*Supplied material*.
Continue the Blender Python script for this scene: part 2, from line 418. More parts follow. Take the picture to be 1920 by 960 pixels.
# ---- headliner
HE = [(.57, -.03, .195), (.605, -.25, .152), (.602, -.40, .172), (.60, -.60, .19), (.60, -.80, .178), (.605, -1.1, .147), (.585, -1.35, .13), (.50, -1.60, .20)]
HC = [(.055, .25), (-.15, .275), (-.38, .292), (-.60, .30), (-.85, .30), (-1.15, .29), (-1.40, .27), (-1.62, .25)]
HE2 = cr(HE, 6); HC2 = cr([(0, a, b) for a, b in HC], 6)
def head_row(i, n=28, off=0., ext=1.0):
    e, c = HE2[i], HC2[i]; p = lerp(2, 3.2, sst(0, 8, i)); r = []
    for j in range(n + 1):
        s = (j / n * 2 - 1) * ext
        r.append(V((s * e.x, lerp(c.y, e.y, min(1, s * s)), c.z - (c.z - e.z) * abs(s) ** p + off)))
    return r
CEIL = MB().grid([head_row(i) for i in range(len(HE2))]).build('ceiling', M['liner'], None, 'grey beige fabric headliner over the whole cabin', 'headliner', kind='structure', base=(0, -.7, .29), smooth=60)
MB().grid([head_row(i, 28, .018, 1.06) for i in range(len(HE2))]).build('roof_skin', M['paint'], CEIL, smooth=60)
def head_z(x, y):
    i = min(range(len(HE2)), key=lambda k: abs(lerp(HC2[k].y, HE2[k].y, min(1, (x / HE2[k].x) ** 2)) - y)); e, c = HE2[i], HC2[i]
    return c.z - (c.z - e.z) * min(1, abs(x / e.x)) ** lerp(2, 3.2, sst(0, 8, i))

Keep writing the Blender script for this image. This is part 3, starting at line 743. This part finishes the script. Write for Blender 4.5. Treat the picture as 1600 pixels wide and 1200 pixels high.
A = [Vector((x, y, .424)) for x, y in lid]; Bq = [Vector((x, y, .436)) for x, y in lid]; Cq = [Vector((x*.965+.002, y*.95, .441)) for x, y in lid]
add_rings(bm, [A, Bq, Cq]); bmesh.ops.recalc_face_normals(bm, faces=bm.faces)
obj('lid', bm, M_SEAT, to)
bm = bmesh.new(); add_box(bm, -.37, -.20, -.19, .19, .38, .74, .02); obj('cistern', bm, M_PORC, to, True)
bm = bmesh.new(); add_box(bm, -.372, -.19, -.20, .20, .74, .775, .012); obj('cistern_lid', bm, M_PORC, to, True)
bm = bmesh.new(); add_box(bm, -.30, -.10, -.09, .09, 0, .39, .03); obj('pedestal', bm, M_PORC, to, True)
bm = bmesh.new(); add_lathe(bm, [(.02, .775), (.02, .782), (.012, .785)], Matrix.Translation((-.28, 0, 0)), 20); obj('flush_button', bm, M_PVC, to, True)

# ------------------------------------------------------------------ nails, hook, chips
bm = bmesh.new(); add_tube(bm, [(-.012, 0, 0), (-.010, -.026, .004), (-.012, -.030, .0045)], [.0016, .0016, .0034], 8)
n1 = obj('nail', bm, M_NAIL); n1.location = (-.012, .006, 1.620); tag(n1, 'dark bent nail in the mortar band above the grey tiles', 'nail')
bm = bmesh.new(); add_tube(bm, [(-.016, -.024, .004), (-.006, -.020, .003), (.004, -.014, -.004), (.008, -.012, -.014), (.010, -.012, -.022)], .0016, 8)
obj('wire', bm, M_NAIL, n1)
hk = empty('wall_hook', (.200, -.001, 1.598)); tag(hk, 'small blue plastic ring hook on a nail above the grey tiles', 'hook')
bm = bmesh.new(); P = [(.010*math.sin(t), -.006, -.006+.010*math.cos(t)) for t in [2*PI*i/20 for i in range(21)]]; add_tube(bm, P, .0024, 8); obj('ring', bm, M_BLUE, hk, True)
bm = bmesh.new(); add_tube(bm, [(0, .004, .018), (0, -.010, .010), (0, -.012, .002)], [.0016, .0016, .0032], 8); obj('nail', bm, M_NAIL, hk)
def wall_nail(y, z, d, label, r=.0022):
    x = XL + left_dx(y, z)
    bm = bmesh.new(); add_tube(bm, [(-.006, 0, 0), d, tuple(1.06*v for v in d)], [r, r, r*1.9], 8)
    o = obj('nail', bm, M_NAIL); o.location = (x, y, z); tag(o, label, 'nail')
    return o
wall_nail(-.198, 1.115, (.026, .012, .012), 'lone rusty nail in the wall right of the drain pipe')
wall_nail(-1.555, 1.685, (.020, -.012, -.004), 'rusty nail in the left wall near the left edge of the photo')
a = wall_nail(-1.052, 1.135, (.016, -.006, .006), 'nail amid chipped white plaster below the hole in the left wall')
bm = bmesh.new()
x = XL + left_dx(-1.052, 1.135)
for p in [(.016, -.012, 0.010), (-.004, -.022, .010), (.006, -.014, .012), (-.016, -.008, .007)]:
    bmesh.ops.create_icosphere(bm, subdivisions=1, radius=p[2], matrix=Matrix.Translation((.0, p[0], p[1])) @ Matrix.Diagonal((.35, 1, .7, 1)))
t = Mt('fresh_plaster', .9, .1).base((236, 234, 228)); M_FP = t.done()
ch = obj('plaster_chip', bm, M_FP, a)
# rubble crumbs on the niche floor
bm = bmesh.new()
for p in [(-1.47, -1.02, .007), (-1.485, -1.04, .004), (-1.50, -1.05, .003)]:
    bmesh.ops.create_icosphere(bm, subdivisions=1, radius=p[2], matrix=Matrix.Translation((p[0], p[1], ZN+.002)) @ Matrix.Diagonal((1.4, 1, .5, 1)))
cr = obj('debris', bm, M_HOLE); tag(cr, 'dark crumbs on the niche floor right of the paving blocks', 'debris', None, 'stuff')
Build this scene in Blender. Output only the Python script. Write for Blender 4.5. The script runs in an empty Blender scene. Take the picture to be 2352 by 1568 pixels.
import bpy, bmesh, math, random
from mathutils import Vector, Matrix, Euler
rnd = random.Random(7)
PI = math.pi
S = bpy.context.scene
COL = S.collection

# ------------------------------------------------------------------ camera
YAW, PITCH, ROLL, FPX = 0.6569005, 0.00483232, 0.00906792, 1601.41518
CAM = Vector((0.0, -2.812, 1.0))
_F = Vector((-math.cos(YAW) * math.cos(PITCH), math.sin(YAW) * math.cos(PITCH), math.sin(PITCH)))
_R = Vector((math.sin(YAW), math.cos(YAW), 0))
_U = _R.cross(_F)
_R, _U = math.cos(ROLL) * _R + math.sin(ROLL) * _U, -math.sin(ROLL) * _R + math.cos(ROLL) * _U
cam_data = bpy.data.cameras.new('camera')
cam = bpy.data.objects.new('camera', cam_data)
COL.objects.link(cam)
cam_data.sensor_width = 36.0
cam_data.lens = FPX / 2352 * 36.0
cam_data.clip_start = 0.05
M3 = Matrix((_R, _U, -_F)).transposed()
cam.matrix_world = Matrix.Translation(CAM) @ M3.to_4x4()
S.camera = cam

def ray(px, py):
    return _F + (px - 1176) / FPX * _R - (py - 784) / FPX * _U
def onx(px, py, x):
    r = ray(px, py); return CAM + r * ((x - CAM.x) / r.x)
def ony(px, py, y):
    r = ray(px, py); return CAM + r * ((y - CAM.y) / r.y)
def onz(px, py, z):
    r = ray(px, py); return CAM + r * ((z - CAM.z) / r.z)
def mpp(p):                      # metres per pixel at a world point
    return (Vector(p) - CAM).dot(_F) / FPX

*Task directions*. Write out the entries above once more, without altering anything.

*Response to the task*.
Continue the Blender Python script for this scene: part 2, from line 418. More parts follow. Take the picture to be 1920 by 960 pixels.
# ---- headliner
HE = [(.57, -.03, .195), (.605, -.25, .152), (.602, -.40, .172), (.60, -.60, .19), (.60, -.80, .178), (.605, -1.1, .147), (.585, -1.35, .13), (.50, -1.60, .20)]
HC = [(.055, .25), (-.15, .275), (-.38, .292), (-.60, .30), (-.85, .30), (-1.15, .29), (-1.40, .27), (-1.62, .25)]
HE2 = cr(HE, 6); HC2 = cr([(0, a, b) for a, b in HC], 6)
def head_row(i, n=28, off=0., ext=1.0):
    e, c = HE2[i], HC2[i]; p = lerp(2, 3.2, sst(0, 8, i)); r = []
    for j in range(n + 1):
        s = (j / n * 2 - 1) * ext
        r.append(V((s * e.x, lerp(c.y, e.y, min(1, s * s)), c.z - (c.z - e.z) * abs(s) ** p + off)))
    return r
CEIL = MB().grid([head_row(i) for i in range(len(HE2))]).build('ceiling', M['liner'], None, 'grey beige fabric headliner over the whole cabin', 'headliner', kind='structure', base=(0, -.7, .29), smooth=60)
MB().grid([head_row(i, 28, .018, 1.06) for i in range(len(HE2))]).build('roof_skin', M['paint'], CEIL, smooth=60)
def head_z(x, y):
    i = min(range(len(HE2)), key=lambda k: abs(lerp(HC2[k].y, HE2[k].y, min(1, (x / HE2[k].x) ** 2)) - y)); e, c = HE2[i], HC2[i]
    return c.z - (c.z - e.z) * min(1, abs(x / e.x)) ** lerp(2, 3.2, sst(0, 8, i))

Keep writing the Blender script for this image. This is part 3, starting at line 743. This part finishes the script. Write for Blender 4.5. Treat the picture as 1600 pixels wide and 1200 pixels high.
A = [Vector((x, y, .424)) for x, y in lid]; Bq = [Vector((x, y, .436)) for x, y in lid]; Cq = [Vector((x*.965+.002, y*.95, .441)) for x, y in lid]
add_rings(bm, [A, Bq, Cq]); bmesh.ops.recalc_face_normals(bm, faces=bm.faces)
obj('lid', bm, M_SEAT, to)
bm = bmesh.new(); add_box(bm, -.37, -.20, -.19, .19, .38, .74, .02); obj('cistern', bm, M_PORC, to, True)
bm = bmesh.new(); add_box(bm, -.372, -.19, -.20, .20, .74, .775, .012); obj('cistern_lid', bm, M_PORC, to, True)
bm = bmesh.new(); add_box(bm, -.30, -.10, -.09, .09, 0, .39, .03); obj('pedestal', bm, M_PORC, to, True)
bm = bmesh.new(); add_lathe(bm, [(.02, .775), (.02, .782), (.012, .785)], Matrix.Translation((-.28, 0, 0)), 20); obj('flush_button', bm, M_PVC, to, True)

# ------------------------------------------------------------------ nails, hook, chips
bm = bmesh.new(); add_tube(bm, [(-.012, 0, 0), (-.010, -.026, .004), (-.012, -.030, .0045)], [.0016, .0016, .0034], 8)
n1 = obj('nail', bm, M_NAIL); n1.location = (-.012, .006, 1.620); tag(n1, 'dark bent nail in the mortar band above the grey tiles', 'nail')
bm = bmesh.new(); add_tube(bm, [(-.016, -.024, .004), (-.006, -.020, .003), (.004, -.014, -.004), (.008, -.012, -.014), (.010, -.012, -.022)], .0016, 8)
obj('wire', bm, M_NAIL, n1)
hk = empty('wall_hook', (.200, -.001, 1.598)); tag(hk, 'small blue plastic ring hook on a nail above the grey tiles', 'hook')
bm = bmesh.new(); P = [(.010*math.sin(t), -.006, -.006+.010*math.cos(t)) for t in [2*PI*i/20 for i in range(21)]]; add_tube(bm, P, .0024, 8); obj('ring', bm, M_BLUE, hk, True)
bm = bmesh.new(); add_tube(bm, [(0, .004, .018), (0, -.010, .010), (0, -.012, .002)], [.0016, .0016, .0032], 8); obj('nail', bm, M_NAIL, hk)
def wall_nail(y, z, d, label, r=.0022):
    x = XL + left_dx(y, z)
    bm = bmesh.new(); add_tube(bm, [(-.006, 0, 0), d, tuple(1.06*v for v in d)], [r, r, r*1.9], 8)
    o = obj('nail', bm, M_NAIL); o.location = (x, y, z); tag(o, label, 'nail')
    return o
wall_nail(-.198, 1.115, (.026, .012, .012), 'lone rusty nail in the wall right of the drain pipe')
wall_nail(-1.555, 1.685, (.020, -.012, -.004), 'rusty nail in the left wall near the left edge of the photo')
a = wall_nail(-1.052, 1.135, (.016, -.006, .006), 'nail amid chipped white plaster below the hole in the left wall')
bm = bmesh.new()
x = XL + left_dx(-1.052, 1.135)
for p in [(.016, -.012, 0.010), (-.004, -.022, .010), (.006, -.014, .012), (-.016, -.008, .007)]:
    bmesh.ops.create_icosphere(bm, subdivisions=1, radius=p[2], matrix=Matrix.Translation((.0, p[0], p[1])) @ Matrix.Diagonal((.35, 1, .7, 1)))
t = Mt('fresh_plaster', .9, .1).base((236, 234, 228)); M_FP = t.done()
ch = obj('plaster_chip', bm, M_FP, a)
# rubble crumbs on the niche floor
bm = bmesh.new()
for p in [(-1.47, -1.02, .007), (-1.485, -1.04, .004), (-1.50, -1.05, .003)]:
    bmesh.ops.create_icosphere(bm, subdivisions=1, radius=p[2], matrix=Matrix.Translation((p[0], p[1], ZN+.002)) @ Matrix.Diagonal((1.4, 1, .5, 1)))
cr = obj('debris', bm, M_HOLE); tag(cr, 'dark crumbs on the niche floor right of the paving blocks', 'debris', None, 'stuff')
Build this scene in Blender. Output only the Python script. Write for Blender 4.5. The script runs in an empty Blender scene. Take the picture to be 2352 by 1568 pixels.
import bpy, bmesh, math, random
from mathutils import Vector, Matrix, Euler
rnd = random.Random(7)
PI = math.pi
S = bpy.context.scene
COL = S.collection

# ------------------------------------------------------------------ camera
YAW, PITCH, ROLL, FPX = 0.6569005, 0.00483232, 0.00906792, 1601.41518
CAM = Vector((0.0, -2.812, 1.0))
_F = Vector((-math.cos(YAW) * math.cos(PITCH), math.sin(YAW) * math.cos(PITCH), math.sin(PITCH)))
_R = Vector((math.sin(YAW), math.cos(YAW), 0))
_U = _R.cross(_F)
_R, _U = math.cos(ROLL) * _R + math.sin(ROLL) * _U, -math.sin(ROLL) * _R + math.cos(ROLL) * _U
cam_data = bpy.data.cameras.new('camera')
cam = bpy.data.objects.new('camera', cam_data)
COL.objects.link(cam)
cam_data.sensor_width = 36.0
cam_data.lens = FPX / 2352 * 36.0
cam_data.clip_start = 0.05
M3 = Matrix((_R, _U, -_F)).transposed()
cam.matrix_world = Matrix.Translation(CAM) @ M3.to_4x4()
S.camera = cam

def ray(px, py):
    return _F + (px - 1176) / FPX * _R - (py - 784) / FPX * _U
def onx(px, py, x):
    r = ray(px, py); return CAM + r * ((x - CAM.x) / r.x)
def ony(px, py, y):
    r = ray(px, py); return CAM + r * ((y - CAM.y) / r.y)
def onz(px, py, z):
    r = ray(px, py); return CAM + r * ((z - CAM.z) / r.z)
def mpp(p):                      # metres per pixel at a world point
    return (Vector(p) - CAM).dot(_F) / FPX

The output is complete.